August 2015

For many people, a good set of closed-back, over-ear headphones is the core of the personal listening experience. Properly designed, they seal out much of the sound of your surroundings, are comfortable enough to wear for hours at a time, and sound terrific, often with better bass than other types of headphones.

Brent Butterworth

But which closed-back ’phones are “properly designed”? That’s what I’m here to tell you. Through my own reviews and my work on listening panels, I’ve heard almost every closed-back, over-ear headphone model on the market. After testing literally hundreds of them, I can’t even come close to remembering what they all sound like. But some have had such high sound quality that I haven’t been able to forget them.

As I did with my recent article “The Five Best Earphones (According to Me),” I offer a caveat. Like other Internet articles featuring the “The Five Best Whatever” or “The Top 10 Doohickeys,” this one is subjective, reflecting only its author’s own tastes and biases. Even though I’ve heard more closed-back, over-ear headphones than 99.9999% of the listening public, there are some I haven’t heard, and new models are released every week -- so there may be an awesome new headphone model I’ve missed. My intent is merely to give you some models to consider. Chances are, you’ll like every model listed below . . . and a couple of them you might even love.

Headphone aficionados may wonder why I’ve never mentioned MrSpeakers, a San Diego company known for converting Fostex professional headphones to closed-back. As I learned at T.H.E. Show Newport 2015, MrSpeakers is moving toward producing its own original designs, and is selling off its stock of modified Fostex closed-backs. They’re great, and some may still be available.

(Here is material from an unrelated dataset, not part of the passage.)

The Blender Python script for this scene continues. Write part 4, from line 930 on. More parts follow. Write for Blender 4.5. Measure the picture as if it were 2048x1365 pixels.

Here are my picks, including a budget model, a high-end model, and a few in between. From lowest to highest price:

Audio-Technica ATH-M40x ($139)

Audio-Technica ATH-M40x

Since the 1990s, I’ve loved Sony’s MDR-7506 headphones: affordable, neutral-sounding closed-backs that have become an industry standard for recording/broadcasting engineers and a superb choice for audiophiles. But I love Audio-Technica’s ATH-M40xes just a little bit more. Their treble is slightly more present, bringing out subtle details in cymbals and acoustic guitars, and the bass has a few Newton-nanometers of extra kick. And they’re designed to remain comfortable through all-day, all-night recording sessions.

NAD Viso HP50 ($299)

NAD Viso HP50

The Viso HP50s have been my reference for midpriced closed-back headphones since they were introduced last year. Their fold-flat earpieces make them travel-friendly enough to take anywhere, and they’re one of the more comfortable choices in this price category. What makes them really special, though, is their dead-flat, tonally neutral balance. That’s why I use them as a reference: To my ears, they neither highlight nor diminish any part of the audioband. Still, some of my colleagues find the HP50s’ bass a bit weak; they prefer PSB’s M4U 1s ($299), which were also designed by PSB founder Paul Barton. Both use Barton’s RoomFeel tuning, which gives a more spacious sound by mimicking the way speakers work in a room. Either way, you’re getting great headphones.

Sennheiser Momentum ($379)

Sennheiser Momentum

Don’t let the high list price scare you -- for whatever reason, the Sennheiser Momentums routinely sell for less than $200 online. To my ears, the Momentums aren’t as neutral as NAD’s Viso HP50s, but their sound has a charm and an excitement that I enjoy, particularly when listening to rock. The Momentums’ bass is more pumped up, and because their earcups are a bit smaller than those of the other headphones listed here, they may not be as comfortable. But at their discounted price, the Momentums are one of the best buys in headphones right now. And they look supercool (if you care about that).

Oppo Digital PM-3 ($399)

Oppo Digital PM-3

If you want a more vivid sound than the NAD Viso HP50s deliver but don’t want to depart too far from reality, the Oppo PM-3s are a superb choice. They’re among the least-expensive planar-magnetic headphones available, yet they convey the qualities of sound that draw so many audiophiles to this driver technology: spaciousness and treble detail that headphones with dynamic drivers struggle to match. The PM-3s also feature a great industrial design, with a solid, luxurious feel, and earpieces that swivel so that the headphones can be folded flat for travel.

Audeze LCD-XC ($1799)

Audeze LCD-XC

The LCD-XCs are the most expensive closed-back headphones I’ve encountered. These planar-magnetic headphones are also the best closed-backs I’ve heard. As I put it in my review on, “The NAD Viso HP50 sounds huge compared to most closed-back headphones, but the LCD-XC sounds huge compared to the HP50.” In my experience, the LCD-XC is as close as a closed-back model has ever gotten to the awesome spatiality of the best open-back headphones. The bass is a little more oomphy than I consider strictly neutral, but the LCD-XCs have more kick than any open-back models I’ve heard, and that has big advantages if you listen mostly to R&B or rock. And for what it’s worth, they’re gorgeous, with earcups made of your choice of four polished hardwoods.